Faouzia Farida Charfi, La science voilée

CharfiFaouzia Charfi est physicienne et professeure à l'Université de Tunis. Veuve de Mohammed Charfi, qui a été à la tête de la Ligue des Droits de l'Homme et du Ministère de l'enseignement, elle est également engagée en politique, ayant notamment été élue, dans le gouvernement provisoire issu de la révolution de 2011 secrétaire d’État à l'Enseignement supérieur. C'est dire que les questions de l'enseignement et de l'enseignement de la science lui tiennent à cœur depuis longtemps et qu'elle a sur ces questions une vision qui entremêle les questions politiques, didactiques et scientifiques.

Dans La science voilée, elle propose une réflexion et une analyse en deux temps. Tout d'abord, elle retrace l'apport des cultures arabes à l'évolution scientifique, balayant les préjugés occidentaux reconnaissant l'apport du monde arabe dans le domaine scientifique seulement jusqu'à la Renaissance. Elle analyse ensuite le conflit entre l'islam et la science, mettant en évidence les divers stratagèmes utilisés pour harmoniser les découvertes scientifiques et les principales interprétations de l'islam. Sa connaissance profonde du monde arabe nous découvre une culture ambiguë à l'égard de la science et de nombreuses stratagèmes, dont tous ne se valent pas, pour concilier science et religion. De nombreuses nuances sont apportées à notre vision d'Occidentaux, mais aussi de très nombreuses connaissances et elle n'hésite pas à montrer que la situation pourrait être plus grave qu'on ne l'imagine, vu les moyens de propagandes alloués récemment à certains mouvements ayant pour but de corrompre profondément la science moderne ou de la soumettre à la religion.

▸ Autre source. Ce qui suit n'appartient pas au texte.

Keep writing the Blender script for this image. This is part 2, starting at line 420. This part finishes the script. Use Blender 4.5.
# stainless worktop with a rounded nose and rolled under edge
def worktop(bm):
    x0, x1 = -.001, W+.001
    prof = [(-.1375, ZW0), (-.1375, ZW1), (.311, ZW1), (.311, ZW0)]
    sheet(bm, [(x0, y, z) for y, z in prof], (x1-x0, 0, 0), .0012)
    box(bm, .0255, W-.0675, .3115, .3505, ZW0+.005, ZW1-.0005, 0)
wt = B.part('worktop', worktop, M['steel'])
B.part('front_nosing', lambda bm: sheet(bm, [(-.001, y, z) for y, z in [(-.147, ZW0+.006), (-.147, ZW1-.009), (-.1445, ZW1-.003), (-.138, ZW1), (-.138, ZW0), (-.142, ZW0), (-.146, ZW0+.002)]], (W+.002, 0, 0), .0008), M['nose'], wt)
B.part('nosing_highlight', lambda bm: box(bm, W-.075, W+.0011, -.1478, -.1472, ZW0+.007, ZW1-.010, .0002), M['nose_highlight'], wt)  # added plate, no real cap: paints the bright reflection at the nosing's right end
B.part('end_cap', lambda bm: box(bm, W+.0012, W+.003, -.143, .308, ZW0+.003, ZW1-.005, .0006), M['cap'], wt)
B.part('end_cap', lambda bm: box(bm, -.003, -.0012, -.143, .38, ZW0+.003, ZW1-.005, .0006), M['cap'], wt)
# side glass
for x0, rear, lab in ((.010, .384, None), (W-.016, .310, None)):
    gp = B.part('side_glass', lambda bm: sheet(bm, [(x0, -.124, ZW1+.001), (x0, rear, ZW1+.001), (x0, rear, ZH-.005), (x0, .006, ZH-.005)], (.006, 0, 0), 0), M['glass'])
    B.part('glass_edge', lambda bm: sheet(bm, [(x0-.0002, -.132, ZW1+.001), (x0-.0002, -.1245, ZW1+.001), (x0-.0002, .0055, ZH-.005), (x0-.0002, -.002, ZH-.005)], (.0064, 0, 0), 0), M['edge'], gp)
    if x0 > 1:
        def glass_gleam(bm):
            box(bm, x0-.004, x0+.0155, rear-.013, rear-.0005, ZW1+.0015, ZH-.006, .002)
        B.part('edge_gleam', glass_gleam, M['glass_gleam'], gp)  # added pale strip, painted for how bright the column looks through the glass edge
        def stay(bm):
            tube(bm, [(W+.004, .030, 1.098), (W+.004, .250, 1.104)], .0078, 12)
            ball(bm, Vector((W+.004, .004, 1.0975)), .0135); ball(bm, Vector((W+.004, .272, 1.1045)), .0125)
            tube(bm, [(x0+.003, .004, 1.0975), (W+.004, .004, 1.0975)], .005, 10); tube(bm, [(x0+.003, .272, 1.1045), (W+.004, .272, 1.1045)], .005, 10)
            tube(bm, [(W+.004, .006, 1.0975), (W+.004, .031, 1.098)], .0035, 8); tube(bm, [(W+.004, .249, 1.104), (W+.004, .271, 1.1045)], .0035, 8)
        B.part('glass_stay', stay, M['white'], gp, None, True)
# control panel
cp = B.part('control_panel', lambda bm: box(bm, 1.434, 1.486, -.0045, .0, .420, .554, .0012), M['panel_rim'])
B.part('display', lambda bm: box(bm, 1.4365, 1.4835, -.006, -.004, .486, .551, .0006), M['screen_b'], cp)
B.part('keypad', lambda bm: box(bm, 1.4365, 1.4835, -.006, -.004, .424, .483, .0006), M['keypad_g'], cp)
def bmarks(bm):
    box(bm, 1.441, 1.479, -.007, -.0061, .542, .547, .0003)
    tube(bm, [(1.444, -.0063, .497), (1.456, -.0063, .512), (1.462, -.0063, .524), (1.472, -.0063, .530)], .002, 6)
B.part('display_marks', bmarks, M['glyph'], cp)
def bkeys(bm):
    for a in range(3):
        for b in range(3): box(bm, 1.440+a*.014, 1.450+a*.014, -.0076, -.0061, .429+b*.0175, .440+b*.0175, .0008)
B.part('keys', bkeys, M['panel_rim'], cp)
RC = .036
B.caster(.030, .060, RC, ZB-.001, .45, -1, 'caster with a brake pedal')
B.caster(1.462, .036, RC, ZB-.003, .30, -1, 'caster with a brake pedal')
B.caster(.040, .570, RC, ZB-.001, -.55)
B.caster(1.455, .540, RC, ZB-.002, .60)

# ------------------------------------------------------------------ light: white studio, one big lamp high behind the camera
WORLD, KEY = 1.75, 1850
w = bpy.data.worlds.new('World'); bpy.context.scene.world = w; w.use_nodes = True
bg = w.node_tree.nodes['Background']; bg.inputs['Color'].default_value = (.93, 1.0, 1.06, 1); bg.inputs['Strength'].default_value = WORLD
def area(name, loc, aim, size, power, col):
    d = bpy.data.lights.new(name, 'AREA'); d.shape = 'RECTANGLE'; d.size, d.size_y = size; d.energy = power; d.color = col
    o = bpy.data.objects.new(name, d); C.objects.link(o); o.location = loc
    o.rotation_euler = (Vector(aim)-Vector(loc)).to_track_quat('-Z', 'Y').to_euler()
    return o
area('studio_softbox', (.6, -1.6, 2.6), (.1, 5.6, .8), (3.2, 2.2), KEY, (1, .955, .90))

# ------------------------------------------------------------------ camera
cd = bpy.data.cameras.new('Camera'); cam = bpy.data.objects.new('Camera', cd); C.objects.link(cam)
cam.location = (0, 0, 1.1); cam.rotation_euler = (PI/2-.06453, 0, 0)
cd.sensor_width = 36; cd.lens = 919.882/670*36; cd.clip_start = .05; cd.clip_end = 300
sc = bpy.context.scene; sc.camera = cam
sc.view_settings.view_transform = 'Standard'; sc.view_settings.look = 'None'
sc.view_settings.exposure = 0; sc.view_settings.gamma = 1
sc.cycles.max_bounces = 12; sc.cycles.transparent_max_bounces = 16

Mais si son texte, très simple et abordable, m'a semblé particulièrement pertinent, c'est parce qu'elle montre qu'il y a différentes manières d'enseigner la science. Selon elle, il ne suffit nullement pour un État démocratique d'enseigner les sciences. Des États islamiques peuvent avoir de brillants scientifiques issus de leurs propres institutions. Pour que la science soit véritablement émancipatrice, il ne faut pas se contenter d'enseigner les théories les plus pointues, il faut enseigner l'esprit et les méthodes scientifiques. Voilà que le texte d'une laïque tunisienne nous amènent à nous questionner sur notre propre enseignement des sciences. En effet, la spécialisation accrue, les compétitions entre équipes de recherches et la préparation des étudiants afin de les faire participer de plus en plus tôt à cette quête effrénée en vue de l'acquisition des nouvelles technologies, pourraient bien menacer notre démocratie, car on en oublie que la science n'est pas une accumulation de théories, mais un esprit et une manière particulière d'aborder les problèmes.

Anne Staquet

 
Faouzia Farida Charfi, La science voilée, Paris, Odile Jacob, 2013, 220 p.